This blog post originally appeared on Burgiss.com. MSCI acquired The Burgiss Group, LLC in October 2023.
While subscription lines of credit (sub lines) have become an integral part of private capital markets, the discussion of their rise has been more qualitative than quantitative. Like much of the private asset space, data is hard to come by and detailed descriptions of sub lines remain challenging. This is the first in a series of articles that will lay out empirical results on sub lines.
To start off the series, we examine the utilization of sub lines based on holdings data from the Burgiss Manager Universe (BMU).[1] This dataset contains information on fund holdings along with balance sheet items such as cash and liabilities, including sub lines. With this visibility into fund holdings, we can quantify several aspects of how general partners (GPs) use sub lines, including prevalence and magnitude, and determine the implications for limited partners (LPs). In this article, we document the growing ubiquity of sub lines in buyout, debt and real estate funds in contrast to the lagging uptake in venture capital funds.

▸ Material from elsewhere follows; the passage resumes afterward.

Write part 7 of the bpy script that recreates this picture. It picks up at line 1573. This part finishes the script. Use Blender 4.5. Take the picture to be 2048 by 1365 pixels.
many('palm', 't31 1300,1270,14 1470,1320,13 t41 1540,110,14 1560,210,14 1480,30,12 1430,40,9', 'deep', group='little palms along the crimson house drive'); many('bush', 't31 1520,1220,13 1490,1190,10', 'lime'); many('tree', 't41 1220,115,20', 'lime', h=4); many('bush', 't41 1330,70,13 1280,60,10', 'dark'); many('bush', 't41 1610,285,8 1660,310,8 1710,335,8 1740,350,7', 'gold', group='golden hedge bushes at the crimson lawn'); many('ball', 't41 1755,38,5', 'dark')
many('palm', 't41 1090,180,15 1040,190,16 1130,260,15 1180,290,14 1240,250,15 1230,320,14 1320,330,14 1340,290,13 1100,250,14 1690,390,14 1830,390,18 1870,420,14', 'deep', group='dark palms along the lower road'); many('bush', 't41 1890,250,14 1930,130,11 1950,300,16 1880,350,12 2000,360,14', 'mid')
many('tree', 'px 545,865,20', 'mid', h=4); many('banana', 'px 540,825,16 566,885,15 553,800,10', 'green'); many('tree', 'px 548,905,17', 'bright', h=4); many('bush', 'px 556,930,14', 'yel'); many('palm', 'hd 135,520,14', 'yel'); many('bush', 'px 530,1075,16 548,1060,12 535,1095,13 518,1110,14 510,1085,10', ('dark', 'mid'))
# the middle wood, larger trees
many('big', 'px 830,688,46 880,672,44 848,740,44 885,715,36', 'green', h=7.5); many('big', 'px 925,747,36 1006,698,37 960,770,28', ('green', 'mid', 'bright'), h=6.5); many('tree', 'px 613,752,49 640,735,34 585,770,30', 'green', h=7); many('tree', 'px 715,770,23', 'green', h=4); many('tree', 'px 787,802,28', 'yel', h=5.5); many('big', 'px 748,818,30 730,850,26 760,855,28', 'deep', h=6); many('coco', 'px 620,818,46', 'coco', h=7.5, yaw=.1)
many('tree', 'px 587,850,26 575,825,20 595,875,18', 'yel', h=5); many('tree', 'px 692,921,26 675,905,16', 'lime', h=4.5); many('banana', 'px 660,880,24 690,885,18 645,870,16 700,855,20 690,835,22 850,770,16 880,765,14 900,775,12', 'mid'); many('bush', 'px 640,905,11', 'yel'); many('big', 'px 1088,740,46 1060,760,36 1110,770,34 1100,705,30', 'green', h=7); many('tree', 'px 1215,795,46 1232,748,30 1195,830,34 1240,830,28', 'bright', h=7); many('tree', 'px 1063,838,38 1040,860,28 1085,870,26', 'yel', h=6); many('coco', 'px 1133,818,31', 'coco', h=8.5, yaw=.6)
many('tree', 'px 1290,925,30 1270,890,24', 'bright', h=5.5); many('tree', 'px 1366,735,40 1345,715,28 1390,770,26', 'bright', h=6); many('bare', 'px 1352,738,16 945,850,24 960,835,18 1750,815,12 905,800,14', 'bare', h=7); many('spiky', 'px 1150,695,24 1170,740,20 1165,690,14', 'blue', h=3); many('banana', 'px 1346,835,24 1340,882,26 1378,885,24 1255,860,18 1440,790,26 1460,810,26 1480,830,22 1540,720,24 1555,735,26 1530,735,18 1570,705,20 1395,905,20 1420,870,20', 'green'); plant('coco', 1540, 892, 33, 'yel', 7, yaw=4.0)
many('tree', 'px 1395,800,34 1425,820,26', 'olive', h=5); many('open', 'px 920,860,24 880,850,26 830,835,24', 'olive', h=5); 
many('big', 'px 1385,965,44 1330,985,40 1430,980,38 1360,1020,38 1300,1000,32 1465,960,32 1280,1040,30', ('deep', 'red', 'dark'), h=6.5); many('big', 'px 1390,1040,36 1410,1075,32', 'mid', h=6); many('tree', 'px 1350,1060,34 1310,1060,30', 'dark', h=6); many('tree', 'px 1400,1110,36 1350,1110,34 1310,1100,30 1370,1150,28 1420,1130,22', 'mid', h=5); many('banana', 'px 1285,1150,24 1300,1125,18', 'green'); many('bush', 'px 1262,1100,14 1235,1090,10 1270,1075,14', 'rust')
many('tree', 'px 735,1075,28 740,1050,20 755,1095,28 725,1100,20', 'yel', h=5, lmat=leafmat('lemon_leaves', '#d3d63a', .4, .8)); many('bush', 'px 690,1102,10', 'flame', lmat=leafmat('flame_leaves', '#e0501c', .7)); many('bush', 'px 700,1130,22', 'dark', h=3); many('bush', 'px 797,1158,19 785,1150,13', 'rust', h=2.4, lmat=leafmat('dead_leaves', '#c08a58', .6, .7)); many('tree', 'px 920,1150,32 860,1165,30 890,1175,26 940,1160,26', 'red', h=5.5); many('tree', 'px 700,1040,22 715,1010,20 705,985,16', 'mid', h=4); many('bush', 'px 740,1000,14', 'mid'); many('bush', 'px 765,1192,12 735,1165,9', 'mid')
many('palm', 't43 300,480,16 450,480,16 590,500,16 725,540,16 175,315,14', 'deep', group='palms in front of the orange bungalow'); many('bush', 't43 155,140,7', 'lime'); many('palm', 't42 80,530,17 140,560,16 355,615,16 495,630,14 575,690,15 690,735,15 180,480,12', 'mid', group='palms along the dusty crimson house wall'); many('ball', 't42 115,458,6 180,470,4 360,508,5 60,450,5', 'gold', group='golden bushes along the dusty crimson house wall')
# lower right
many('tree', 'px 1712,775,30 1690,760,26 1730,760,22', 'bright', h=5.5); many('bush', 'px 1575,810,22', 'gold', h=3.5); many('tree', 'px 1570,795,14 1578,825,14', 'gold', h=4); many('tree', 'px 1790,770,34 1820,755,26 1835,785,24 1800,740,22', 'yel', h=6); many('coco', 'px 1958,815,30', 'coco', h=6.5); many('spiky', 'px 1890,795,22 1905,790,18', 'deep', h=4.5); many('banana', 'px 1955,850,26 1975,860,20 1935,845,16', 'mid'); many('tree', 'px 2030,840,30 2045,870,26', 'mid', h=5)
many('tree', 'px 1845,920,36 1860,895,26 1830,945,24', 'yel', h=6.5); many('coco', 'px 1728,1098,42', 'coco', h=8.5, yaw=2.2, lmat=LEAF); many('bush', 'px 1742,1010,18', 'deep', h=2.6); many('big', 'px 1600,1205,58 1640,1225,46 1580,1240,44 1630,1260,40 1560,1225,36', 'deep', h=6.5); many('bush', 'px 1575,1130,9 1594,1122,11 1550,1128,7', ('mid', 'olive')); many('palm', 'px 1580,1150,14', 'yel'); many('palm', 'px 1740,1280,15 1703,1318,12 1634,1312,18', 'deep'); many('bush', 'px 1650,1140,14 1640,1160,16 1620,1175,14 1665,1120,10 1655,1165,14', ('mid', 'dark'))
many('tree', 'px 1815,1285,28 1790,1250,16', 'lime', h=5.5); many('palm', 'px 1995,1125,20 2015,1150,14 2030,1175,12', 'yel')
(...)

As a simple starting point for our exploration of sub lines, exhibit 1 charts the trajectory of sub-line usage using all funds per strategy in the BMU holdings data. The results conflate two trends: the rise of sub-line usage and how the composition of funds changes over time.[2] Here, “usage” denotes the number of funds drawing on their sub lines each quarter.[3] Exhibit 1 captures the rise of sub lines, first by real estate funds before the 2008 global financial crisis, and then by buyout and debt funds. While over 30% of funds in these three strategies use sub lines today, only 10% of funds in venture capital use them, as GPs in the space have been less proactive in managing capital calls. The trends in exhibit 1 evince the growing importance of sub lines in private capital, but they also understate their prevalence in some ways. Funds often use sub lines as bridge financing for capital calls, and capital calls are extremely front-loaded in a fund’s life.
The fraction of funds using a sub line in a given quarter
The fraction of funds using a sub line at each age
As exhibit 2 above makes clear, sub-line usage is extremely common in a fund’s first few years. But surprisingly, it is not uncommon for funds that are past — or sometimes long past — their initial investment phase to still carry a sub-line balance. While 25-30% of buyout, debt and real estate funds are utilizing sub lines at age five, we also see some funds making sub-line draws after age 10.[4] For example, exhibit 1 shows that 33% of buyout funds are using a sub line in Q4 2022, but it is important to note that this percentage includes many funds that are long past the age we would expect them to use sub lines.[5] What we are seeing in exhibit 1 is actually an accumulation of old funds that are done with their sub lines, which depresses the share of funds using sub lines and masks the true rise of sub lines. To more clearly assess how sub-line usage is evolving over time, we need to disentangle the trend from compositional changes using a different approach.
The fraction of one-year-old funds using sub lines each year
To avoid changes in composition, exhibit 3 plots the evolution of sub-line usage looking only at one-year-old funds. At age one, funds are far more likely than at any other time to draw on their sub lines, but we can now clearly see the recent rise of sub lines. While real estate funds were the first to experiment with sub lines in 2002, buyout and debt funds soon followed in 2003 and 2007, respectively.
By the end of 2022, approximately 75% of young buyout and real estate funds were utilizing sub lines. However, venture capital funds stand out here for their comparative dearth; instead of using sub lines to make investments and later call the requisite capital from LPs, we observe many GPs for venture capital funds calling a chunk of capital in advance and then investing that money over the next few quarters. This is an interesting difference in cash-flow-management strategies.
The data we have presented on sub-line usage confirms that sub lines are a growing force in private markets. While a GP’s decision to use sub lines is important, it is only part of the story. In our next article in this series, we will explore how intensively (as a percentage of committed capital) GPs are drawing on their sub lines, and present evidence that sub lines are in fact playing a much greater role in cash-flow management than they did in the recent past.